→ Exercise objective:
Collect each line of the records containing the string "empty".

→ Extracted information:

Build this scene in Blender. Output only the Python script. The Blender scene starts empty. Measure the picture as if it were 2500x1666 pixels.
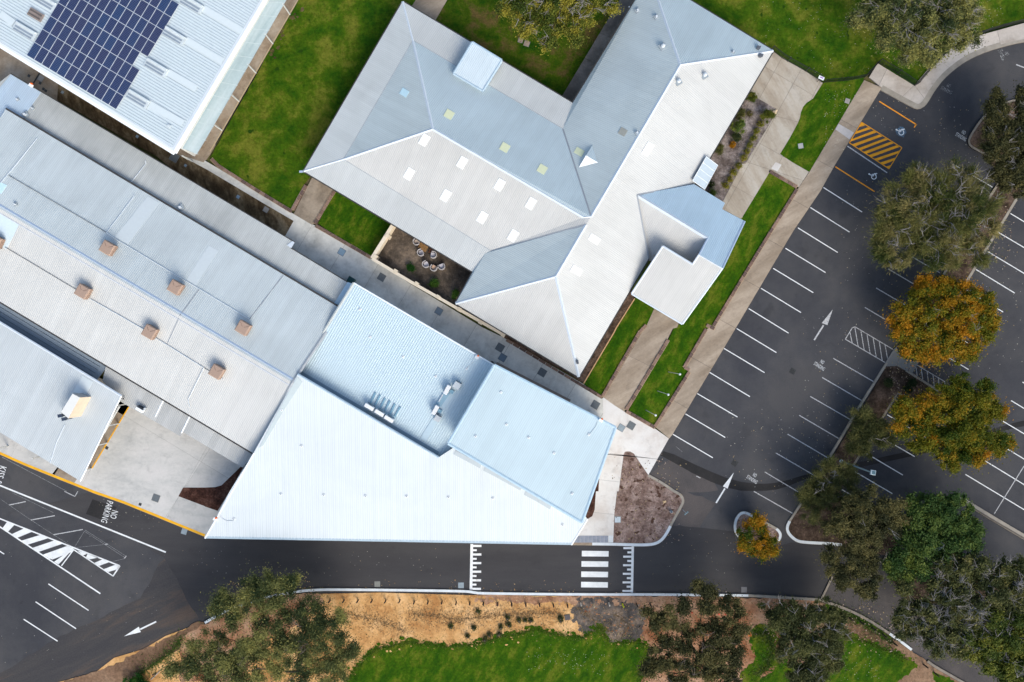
import bpy, math, random
import numpy as np
from mathutils import Vector, Matrix
random.seed(7); RNG = np.random.default_rng(7)
R = math.radians
SC = bpy.context.scene
COL = SC.collection
# ---------------------------------------------------------------- camera, light, exposure
K, H = 0.045, 84.0            # ground metres per photo pixel, drone height
cam = bpy.data.cameras.new('camera'); camo = bpy.data.objects.new('camera', cam); COL.objects.link(camo)
camo.location = (0, 0, H); camo.rotation_euler = (0, 0, 0)
cam.sensor_width = 36; cam.lens = 36 * H / (2500 * K); cam.clip_start = 1; cam.clip_end = 5000
SC.camera = camo
SUN_DIR = Vector((0.42, -0.90, 0)).normalized(); SUN_EL = R(38)
world = bpy.data.worlds.new('World'); SC.world = world; world.use_nodes = True
wn = world.node_tree.nodes; wl = world.node_tree.links
bg = wn['Background']; sky = wn.new('ShaderNodeTexSky'); sky.sky_type = 'NISHITA'; sky.sun_disc = False
sky.sun_elevation = SUN_EL; sky.sun_rotation = math.atan2(SUN_DIR.x, SUN_DIR.y)
sky.air_density = 1.0; sky.dust_density = 2.5; sky.ozone_density = 1.0
wt = wn.new('ShaderNodeMix'); wt.data_type = 'RGBA'; wt.blend_type = 'MULTIPLY'; wt.inputs[0].default_value = 1; wt.inputs[7].default_value = (1.0, 1.02, .985, 1)
wl.new(sky.outputs[0], wt.inputs[6]); wl.new(wt.outputs[2], bg.inputs[0]); bg.inputs[1].default_value = 0.15
sun = bpy.data.lights.new('sun', 'SUN'); sun.energy = 1.4; sun.angle = R(30); sun.color = (1, .985, .90)
suno = bpy.data.objects.new('sun', sun); COL.objects.link(suno)
sd = Vector((SUN_DIR.x * math.cos(SUN_EL), SUN_DIR.y * math.cos(SUN_EL), math.sin(SUN_EL)))
suno.rotation_euler = sd.to_track_quat('Z', 'Y').to_euler(); suno.location = (60, -120, 120)
vs = SC.view_settings; vs.view_transform = 'Standard'; vs.look = 'None'; vs.gamma = 1; vs.use_curve_mapping = False
vs.exposure = 0.62
SC.cycles.max_bounces = 4; SC.cycles.diffuse_bounces = 2; SC.cycles.glossy_bounces = 2; SC.cycles.transmission_bounces = 2

# ---------------------------------------------------------------- coordinates
def P(px, py, z=0.0):
    s = K * (H - z) / H
    return Vector(((px - 1250) * s, (833 - py) * s, z))
def t(c, r, s):
    sc = 3.92 if r < 3 else 3.364
    out = []
    for w in s.split():
        a, b = w.split(',')
        out.append((500 * c + float(a) / sc, 400 * r + float(b) / sc))
    return out
def o(s):
    return [(float(w.split(',')[0]) * 1.0625, float(w.split(',')[1]) * 1.0625) for w in s.split()]
def px(s):
    return [(float(w.split(',')[0]), float(w.split(',')[1])) for w in s.split()]
def W(pts, z):
    return [P(a, b, z) for a, b in pts]
def lerp(a, b, u): return a + (b - a) * u
def lp(a, b, u): return (a[0] + (b[0] - a[0]) * u, a[1] + (b[1] - a[1]) * u)

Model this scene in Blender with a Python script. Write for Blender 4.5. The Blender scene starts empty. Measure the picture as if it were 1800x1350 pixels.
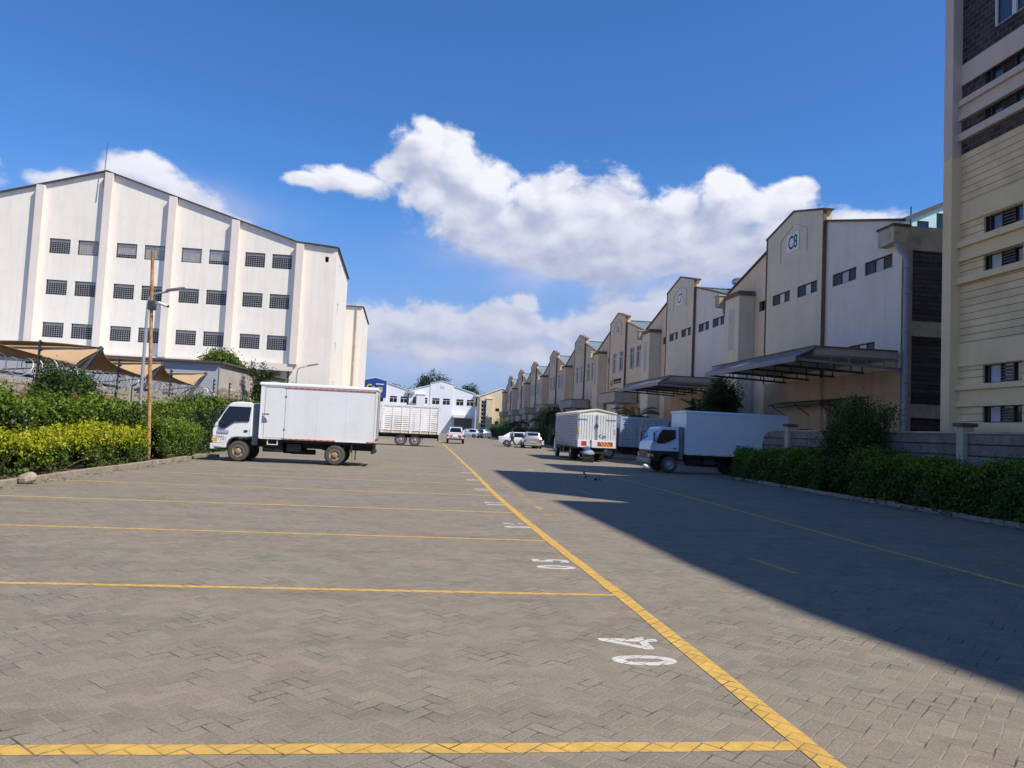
import bpy, math, random
import numpy as np
from mathutils import Vector, Matrix
S = bpy.context.scene
COL = S.collection
PI = math.pi
rad = math.radians
rnd = random.Random(7)
rng = np.random.default_rng(7)

# ---------------------------------------------------------------- camera
cam_d = bpy.data.cameras.new("camera")
cam = bpy.data.objects.new("camera", cam_d)
COL.objects.link(cam)
S.camera = cam
cam_d.sensor_fit = 'HORIZONTAL'
cam_d.sensor_width = 36.0
cam_d.lens = 36.0 * 1333.0 / 1800.0
cam_d.clip_start = 0.05
cam_d.clip_end = 3000
pi_, ya_, ro_ = rad(3.4955), rad(6.5215), rad(2.7158)
F = Vector((math.sin(ya_) * math.cos(pi_), math.cos(ya_) * math.cos(pi_), math.sin(pi_)))
R0 = Vector((math.cos(ya_), -math.sin(ya_), 0))
U0 = R0.cross(F)
Rt = math.cos(ro_) * R0 + math.sin(ro_) * U0
Up = -math.sin(ro_) * R0 + math.cos(ro_) * U0
M = Matrix(((Rt.x, Up.x, -F.x, 0), (Rt.y, Up.y, -F.y, 0), (Rt.z, Up.z, -F.z, 1.6), (0, 0, 0, 1)))
cam.matrix_world = M

# ---------------------------------------------------------------- sun and sky
SUN_EL = rad(52.0)
sh = Vector((0.793, -0.610, 0)).normalized()          # horizontal direction towards the sun
sun_dir = Vector((sh.x * math.cos(SUN_EL), sh.y * math.cos(SUN_EL), math.sin(SUN_EL)))
sd = bpy.data.lights.new("sun", 'SUN')
sd.energy = 4.8
sd.angle = rad(0.6)
sd.color = (1.0, 0.935, 0.83)
sun = bpy.data.objects.new("sun", sd)
COL.objects.link(sun)
sun.rotation_euler = (-sun_dir).to_track_quat('-Z', 'Y').to_euler()

S.view_settings.view_transform = 'Standard'
S.view_settings.look = 'None'
S.view_settings.gamma = 1.0
S.view_settings.use_curve_mapping = False
S.view_settings.exposure = 0.24

W = bpy.data.worlds.new("World")
S.world = W
W.use_nodes = True
nt = W.node_tree
for n in list(nt.nodes):
    nt.nodes.remove(n)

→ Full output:
Build this scene in Blender. Output only the Python script. The Blender scene starts empty. Measure the picture as if it were 2500x1666 pixels.
Model this scene in Blender with a Python script. Write for Blender 4.5. The Blender scene starts empty. Measure the picture as if it were 1800x1350 pixels.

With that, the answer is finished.